Exercise objective: Every line of the material below should be repeated exactly.
______
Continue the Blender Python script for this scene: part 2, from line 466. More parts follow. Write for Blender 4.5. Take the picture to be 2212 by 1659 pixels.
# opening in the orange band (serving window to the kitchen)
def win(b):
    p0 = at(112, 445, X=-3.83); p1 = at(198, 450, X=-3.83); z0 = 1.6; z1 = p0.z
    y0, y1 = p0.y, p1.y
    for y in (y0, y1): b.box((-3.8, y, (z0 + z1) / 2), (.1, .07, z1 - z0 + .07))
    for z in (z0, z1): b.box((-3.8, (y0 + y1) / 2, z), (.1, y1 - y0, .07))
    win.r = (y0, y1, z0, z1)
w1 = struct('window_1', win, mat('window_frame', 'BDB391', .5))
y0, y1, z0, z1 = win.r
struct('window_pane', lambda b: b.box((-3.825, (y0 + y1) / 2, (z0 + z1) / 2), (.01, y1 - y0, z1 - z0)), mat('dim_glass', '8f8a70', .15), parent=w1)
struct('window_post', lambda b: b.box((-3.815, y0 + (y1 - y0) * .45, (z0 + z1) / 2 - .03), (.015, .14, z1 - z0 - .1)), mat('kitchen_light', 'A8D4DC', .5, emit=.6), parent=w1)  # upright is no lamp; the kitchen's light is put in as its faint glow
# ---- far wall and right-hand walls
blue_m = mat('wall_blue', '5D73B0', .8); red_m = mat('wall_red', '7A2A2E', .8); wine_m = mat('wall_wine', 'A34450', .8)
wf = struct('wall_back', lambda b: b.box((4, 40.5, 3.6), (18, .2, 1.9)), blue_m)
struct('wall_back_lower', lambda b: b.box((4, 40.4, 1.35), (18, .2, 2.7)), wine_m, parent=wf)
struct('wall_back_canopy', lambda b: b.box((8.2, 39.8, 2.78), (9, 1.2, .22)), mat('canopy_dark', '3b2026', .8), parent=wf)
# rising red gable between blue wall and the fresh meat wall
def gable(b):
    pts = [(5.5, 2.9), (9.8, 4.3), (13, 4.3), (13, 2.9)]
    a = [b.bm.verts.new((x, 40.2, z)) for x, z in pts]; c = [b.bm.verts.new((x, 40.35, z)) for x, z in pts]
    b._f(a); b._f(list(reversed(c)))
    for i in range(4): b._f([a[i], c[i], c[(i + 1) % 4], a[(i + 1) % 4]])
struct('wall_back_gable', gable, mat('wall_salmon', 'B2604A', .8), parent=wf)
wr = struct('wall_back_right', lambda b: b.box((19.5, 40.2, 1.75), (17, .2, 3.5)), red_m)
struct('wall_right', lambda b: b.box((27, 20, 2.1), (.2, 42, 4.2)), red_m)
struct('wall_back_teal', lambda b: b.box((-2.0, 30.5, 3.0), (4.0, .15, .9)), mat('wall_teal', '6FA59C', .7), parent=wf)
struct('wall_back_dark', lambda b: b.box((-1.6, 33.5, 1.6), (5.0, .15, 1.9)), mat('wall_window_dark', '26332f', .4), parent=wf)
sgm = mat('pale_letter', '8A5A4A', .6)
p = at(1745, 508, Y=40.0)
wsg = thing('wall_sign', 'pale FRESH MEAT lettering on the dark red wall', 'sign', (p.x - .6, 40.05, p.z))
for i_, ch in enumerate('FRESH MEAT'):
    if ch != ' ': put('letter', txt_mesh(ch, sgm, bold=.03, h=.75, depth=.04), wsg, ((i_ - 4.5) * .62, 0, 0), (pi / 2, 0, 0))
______
Task result:
Continue the Blender Python script for this scene: part 2, from line 466. More parts follow. Write for Blender 4.5. Take the picture to be 2212 by 1659 pixels.
# opening in the orange band (serving window to the kitchen)
def win(b):
    p0 = at(112, 445, X=-3.83); p1 = at(198, 450, X=-3.83); z0 = 1.6; z1 = p0.z
    y0, y1 = p0.y, p1.y
    for y in (y0, y1): b.box((-3.8, y, (z0 + z1) / 2), (.1, .07, z1 - z0 + .07))
    for z in (z0, z1): b.box((-3.8, (y0 + y1) / 2, z), (.1, y1 - y0, .07))
    win.r = (y0, y1, z0, z1)
w1 = struct('window_1', win, mat('window_frame', 'BDB391', .5))
y0, y1, z0, z1 = win.r
struct('window_pane', lambda b: b.box((-3.825, (y0 + y1) / 2, (z0 + z1) / 2), (.01, y1 - y0, z1 - z0)), mat('dim_glass', '8f8a70', .15), parent=w1)
struct('window_post', lambda b: b.box((-3.815, y0 + (y1 - y0) * .45, (z0 + z1) / 2 - .03), (.015, .14, z1 - z0 - .1)), mat('kitchen_light', 'A8D4DC', .5, emit=.6), parent=w1)  # upright is no lamp; the kitchen's light is put in as its faint glow
# ---- far wall and right-hand walls
blue_m = mat('wall_blue', '5D73B0', .8); red_m = mat('wall_red', '7A2A2E', .8); wine_m = mat('wall_wine', 'A34450', .8)
wf = struct('wall_back', lambda b: b.box((4, 40.5, 3.6), (18, .2, 1.9)), blue_m)
struct('wall_back_lower', lambda b: b.box((4, 40.4, 1.35), (18, .2, 2.7)), wine_m, parent=wf)
struct('wall_back_canopy', lambda b: b.box((8.2, 39.8, 2.78), (9, 1.2, .22)), mat('canopy_dark', '3b2026', .8), parent=wf)
# rising red gable between blue wall and the fresh meat wall
def gable(b):
    pts = [(5.5, 2.9), (9.8, 4.3), (13, 4.3), (13, 2.9)]
    a = [b.bm.verts.new((x, 40.2, z)) for x, z in pts]; c = [b.bm.verts.new((x, 40.35, z)) for x, z in pts]
    b._f(a); b._f(list(reversed(c)))
    for i in range(4): b._f([a[i], c[i], c[(i + 1) % 4], a[(i + 1) % 4]])
struct('wall_back_gable', gable, mat('wall_salmon', 'B2604A', .8), parent=wf)
wr = struct('wall_back_right', lambda b: b.box((19.5, 40.2, 1.75), (17, .2, 3.5)), red_m)
struct('wall_right', lambda b: b.box((27, 20, 2.1), (.2, 42, 4.2)), red_m)
struct('wall_back_teal', lambda b: b.box((-2.0, 30.5, 3.0), (4.0, .15, .9)), mat('wall_teal', '6FA59C', .7), parent=wf)
struct('wall_back_dark', lambda b: b.box((-1.6, 33.5, 1.6), (5.0, .15, 1.9)), mat('wall_window_dark', '26332f', .4), parent=wf)
sgm = mat('pale_letter', '8A5A4A', .6)
p = at(1745, 508, Y=40.0)
wsg = thing('wall_sign', 'pale FRESH MEAT lettering on the dark red wall', 'sign', (p.x - .6, 40.05, p.z))
for i_, ch in enumerate('FRESH MEAT'):
    if ch != ' ': put('letter', txt_mesh(ch, sgm, bold=.03, h=.75, depth=.04), wsg, ((i_ - 4.5) * .62, 0, 0), (pi / 2, 0, 0))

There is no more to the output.